According to Minutes, Fed Officials Believe that “Upside Risks” to Inflation Might Result in Further Rate Increases


Federal Reserve officials, based on the minutes from their recent meeting, have expressed concerns about the ongoing pace of inflation and indicated that additional rate hikes might be necessary unless conditions change. The July meeting led to a quarter percentage point rate hike, which is generally perceived to be the last in the current cycle. However, the minutes revealed that most members are wary that the fight against inflation is not yet concluded and might require further tightening actions.

While some officials have suggested after the meeting that future rate hikes might not be needed, the minutes urged caution. The minutes indicated that there is considerable uncertainty surrounding the direction of policy. There’s consensus that inflation is “unacceptably high,” but there are also tentative signs that inflation pressures could be moderating.

The minutes noted that the economy is expected to slow, and unemployment is projected to rise somewhat. However, earlier concerns about troubles in the banking industry causing a mild recession this year were retracted. Commercial real estate, specifically the risk of a sharp decline in valuations, remains a point of concern.

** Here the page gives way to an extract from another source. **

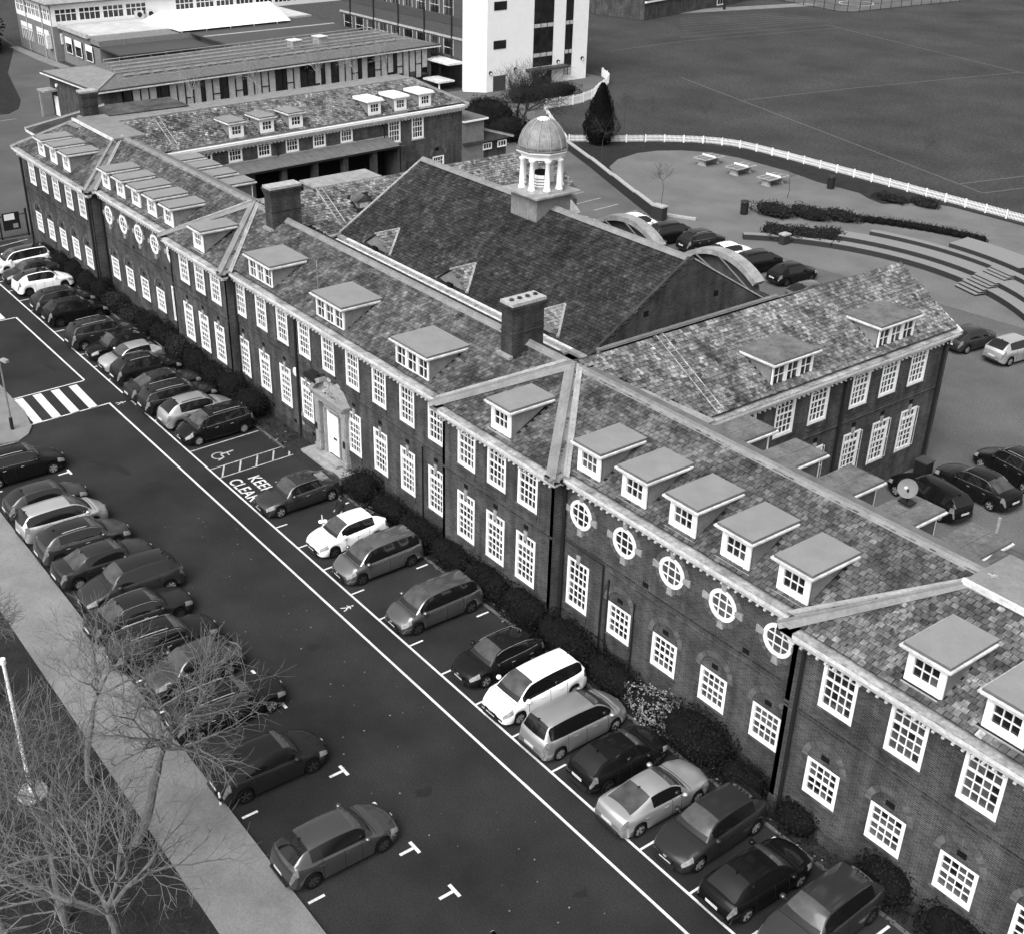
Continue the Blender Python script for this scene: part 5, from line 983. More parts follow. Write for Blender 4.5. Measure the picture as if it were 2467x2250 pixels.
    mpvs = kind in ('mpv', 'estate', 'bigsuv', 'suv'); dP = (dD-0.16) if kind in ('mpv', 'estate') else (dC-0.02 if kind != 'sedan' else dC+0.2)
    pil = [lerp(dA, dC, 0.50)]+([lerp(dA, dC, 0.86)] if mpvs else [])
    for i in range(len(gs)-1):
        dm = (gs[i]+gs[i+1])/2
        for j in range(n-1):
            q = [G[i][j], G[i+1][j], G[i+1][j+1], G[i][j+1]]; jj = min(j, n-2-j); sd = '+' if j < n/2 else '-'
            if jj >= 3: k = 'windscreen' if dm < dB else ('rear_window' if dm > dC else 'roof')
            elif jj == 2: k = 'pillar'
            else:
                k = 'body'
                if dA+0.28 < dm < dP: k = 'side_window_%d%s' % (sum(dm > p for p in pil), sd)
            if k == 'windscreen' and i == 0: k = 'trim'
            add(k, q)
    if roofglass: cls['sunroof'] = cls.pop('roof')
    else: cls['body'] += cls.pop('roof')
    cls['body'] += cls.pop('pillar')
    def emit(key, nm_, m, off=0.0, label_=None):
        if key not in cls: return None
        mb = MB(); idx = {}; 
        for q in cls[key]:
            f = []
            for p in q:
                kk = (round(p.x, 4), round(p.y, 4), round(p.z, 4))
                if kk not in idx: idx[kk] = len(mb.v); mb.v.append(tuple(p))
                if not f or f[-1] != idx[kk]: f.append(idx[kk])
            if len(set(f)) >= 3: mb.f.append(tuple(dict.fromkeys(f))); mb.m.append(mb.mi(m))
        return mb.build(nm_, root, smooth=True)
    bd = emit('body', 'body', PB)
    emit('trim', 'trim', TRIM); emit('grille', 'grille', TRIM); emit('windscreen', 'windscreen', WSCREEN); emit('rear_window', 'rear_window', CGLASS if not boot else WSCREEN); emit('sunroof', 'sunroof', CGLASS)
    for s_ in '+-':
        emit('headlight'+s_, 'headlight', LAMP); emit('tail_light'+s_, 'tail_light', TLAMP)
        for k in range(4): emit('side_window_%d%s' % (k, s_), 'side_window', CGLASS)
    mb = MB(); mb.box(ID, -L/2+0.25, L/2-0.25, -hw*0.62, hw*0.62, 0.18, 0.62, TRIM); mb.box(ID, L/2-wf-0.4, L/2-wf+0.4, -hw*0.8, hw*0.8, 0.45, 0.62, TRIM); mb.box(ID, L/2-wr-0.4, L/2-wr+0.4, -hw*0.8, hw*0.8, 0.45, 0.62, TRIM); mb.build('underbody', root)
    rm = rim or (RIM if r.random() < 0.75 else RIM_D); sp = r.choice((5, 5, 6, 7))
    for d in (wf, wr):
        for s in (-1, 1):
            cx, cyy = L/2-d, s*(hw-0.13); t = MB(); n_ = 22
            prof = [(0.0, -0.09), (rw*0.9, -0.10), (rw, -0.06), (rw, 0.06), (rw*0.93, 0.10), (rw*0.66, 0.095), (rw*0.64, 0.03), (0.02, 0.03)]
            for a, b in zip(prof[:-1], prof[1:]):
                for i in range(n_):
                    t0, t1 = 2*math.pi*i/n_, 2*math.pi*(i+1)/n_; P = lambda q, u_: (cx+q[0]*math.cos(u_), cyy+s*q[1], rw+q[0]*math.sin(u_))
                    t.poly([P(a, t0), P(a, t1), P(b, t1), P(b, t0)], TYRE)
            wq = t.build('wheel', root, smooth=False); t = MB()
            for k in range(sp):
                a = 2*math.pi*k/sp+0.3; ca, sa = math.cos(a), math.sin(a); px, pz = -sa, ca
                q = [(cx+ca*r_*rw+px*w_, cyy+s*0.075, rw+sa*r_*rw+pz*w_) for r_, w_ in ((0.1, 0.03), (0.62, 0.045), (0.62, -0.045), (0.1, -0.03))]; t.prism(q, (0, -s*0.02, 0), rm)
            for i in range(n_):
                t0, t1 = 2*math.pi*i/n_, 2*math.pi*(i+1)/n_; P = lambda q, u_: (cx+q*rw*math.cos(u_), cyy+s*0.082, rw+q*rw*math.sin(u_)); t.poly([P(0.60, t0), P(0.68, t0), P(0.68, t1), P(0.60, t1)], rm)
            t.build('rim', wq)
    for s in (-1, 1):
        t = MB(); mx, my, mz = L/2-dA-0.42, s*(hw+0.06), bz+0.10; t.lathe((mx, my, mz-0.08), [(0.03, 0), (0.10, 0.02), (0.12, 0.08), (0.09, 0.14), (0.02, 0.16)], PB, 10); t.tube((mx, s*(hw*0.88), mz-0.04), (mx, my, mz-0.04), 0.03, 0.03, TRIM, 6); t.build('door_mirror', root, smooth=True)
        t = MB()
        for hx in (0.0, -0.95): t.tube((L/2-dA-1.12+hx, s*(hw*0.985+0.01), bz-0.12), (L/2-dA-1.30+hx, s*(hw*0.985+0.01), bz-0.115), 0.016, 0.016, CHROME if trimline else PB, 6)
        t.build('door_handle', root)
        if trimline or rails:
            pts = [G[i][1 if False else (0 if s > 0 else n-1)]+Vector((0, s*0.012, 0.03)) for i in range(2, len(gs)-2)]
        if trimline:
            t = MB(); t.path(pts, 0.012, CHROME, 4); u2_ = [G[i][2 if s > 0 else n-3]+Vector((0, s*0.02, 0.0)) for i in range(3, len(gs)-3)]; t.path(u2_, 0.012, CHROME, 4); t.build('window_trim', root)
        if rails:
            i0 = 6; pts = [G[i][3 if s > 0 else n-4]+Vector((0, 0, 0.045)) for i in range(i0, len(gs)-6)]
            t = MB(); t.path(pts, 0.02, CHROME if rails == 1 else TRIM, 6); t.tube(pts[0], pts[0]-Vector((0, 0, 0.06)), 0.02, 0.02, TRIM); t.tube(pts[-1], pts[-1]-Vector((0, 0, 0.06)), 0.02, 0.02, TRIM); t.build('roof_rail', root)
    t = MB(); ex = L/2
    t.box(ID, ex-0.10, ex+0.006, -hw*0.36, hw*0.36, 0.50, 0.61, TRIM); t.box(ID, ex-0.12, ex+0.012, -hw*0.48, hw*0.48, 0.27, 0.38, TRIM); t.build('front_grille', root, kind='stuff')
    t = MB(); t.box(ID, ex-0.11, ex+0.02, -0.07, 0.07, 0.575, 0.625, CHROME); t.build('badge', root)
    t = MB(); ex = -L/2; t.box(ID, ex-0.006, ex+0.1, -hw*0.62, hw*0.62, 0.34, 0.44, TRIM); t.build('rear_bumper_insert', root)
    t = MB()
    for i in range(len(st)-1):
        dm = (st[i]+st[i+1])/2
        if abs(dm-wf) > ar+0.02 and abs(dm-wr) > ar+0.02 and 0.9 < dm < L-0.9:
            for q in ((S[i][0], S[i+1][0], S[i+1][1], S[i][1]), (S[i][-2], S[i+1][-2], S[i+1][-1], S[i][-1])): t.poly([p+Vector((0, 0.006 if p.y > 0 else -0.006, 0)) for p in q], TRIM)
    t.build('side_sill', root, kind='stuff')
    for ds in [dA+0.55, lerp(dA, dC, 0.50)+0.08]+([wr-0.45] if kind not in ('coupe',) else []):
        i = min(range(len(st)), key=lambda k: abs(st[k]-ds)); NN = len(S[0])
        for s in (-1, 1):
            t = MB(); pts = [S[i][j if s > 0 else NN-1-j]+Vector((0, s*0.003, 0)) for j in range(1, 6)]; t.path(pts, 0.008, TRIM, 4); t.build('door_seam', root)
    t = MB(); i = min(range(len(st)), key=lambda k: abs(st[k]-(dA-0.02))); t.path([p+Vector((0, 0, 0.004)) for p in S[i][5:len(S[0])-5]], 0.012, TRIM, 4); t.build('bonnet_seam', root)
    for s, z in ((1, 0.42), (-1, 0.62 if not boot else 0.60)):
        t = MB(); ex = s*(L/2+0.012)-(0.03 if s > 0 else -0.02); t.box(ID, ex-0.008, ex+0.008, -0.26, 0.26, z, z+0.11, PLATE); t.build('number_plate', root)
    t = MB(); t.prism([(-L/2+(L-dC)+0.10, 0, Hh-0.05), (-L/2+(L-dC)-0.08, 0, Hh-0.06), (-L/2+(L-dC)-0.06, 0, Hh+0.05)], (0, 0.025, 0), TRIM if g > 0.05 else PB); t.build('aerial_fin', root)
    if open_door:
        t = MB(); hx, s = L/2-dA-0.30, open_door; p = Vector((hx, s*hw*0.97, 0)); dirv = Vector((-0.42, s*0.90, 0)).normalized(); nrm = Vector((-dirv.y, dirv.x, 0))*0.05
        q = [p+dirv*a+Vector((0, 0, z)) for a, z in ((0, 0.3), (0.95, 0.3), (1.0, 0.9), (0, bz))]; t.prism(q, nrm, PB); dq = t.build('open_door', root); t = MB(); q = [p+dirv*a+nrm*0.4+Vector((0, 0, z)) for a, z in ((0.05, bz), (1.0, bz-0.02), (0.8, Hh-0.12), (0.5, Hh-0.1))]; t.prism(q, nrm*0.3, CGLASS); t.build('side_window', dq)
        t = MB(); t.lathe(tuple(p+dirv*0.12+Vector((0.12, s*0.1, bz+0.0))), [(0.03, 0), (0.11, 0.03), (0.12, 0.10), (0.05, 0.16)], PB, 10); t.build('door_mirror', dq)
    return root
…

The central bank’s favored inflation measure, the personal consumption expenditures price index excluding food and energy, stood at 4.1% in June, and policymakers are cautious about declaring victory over inflation too soon. Despite rate hikes, economic growth and employment have remained robust. Some Fed officials have recently indicated that while rate hikes may be over for the year, rate cuts are unlikely as well. Market expectations also lean towards no further rate hikes this year.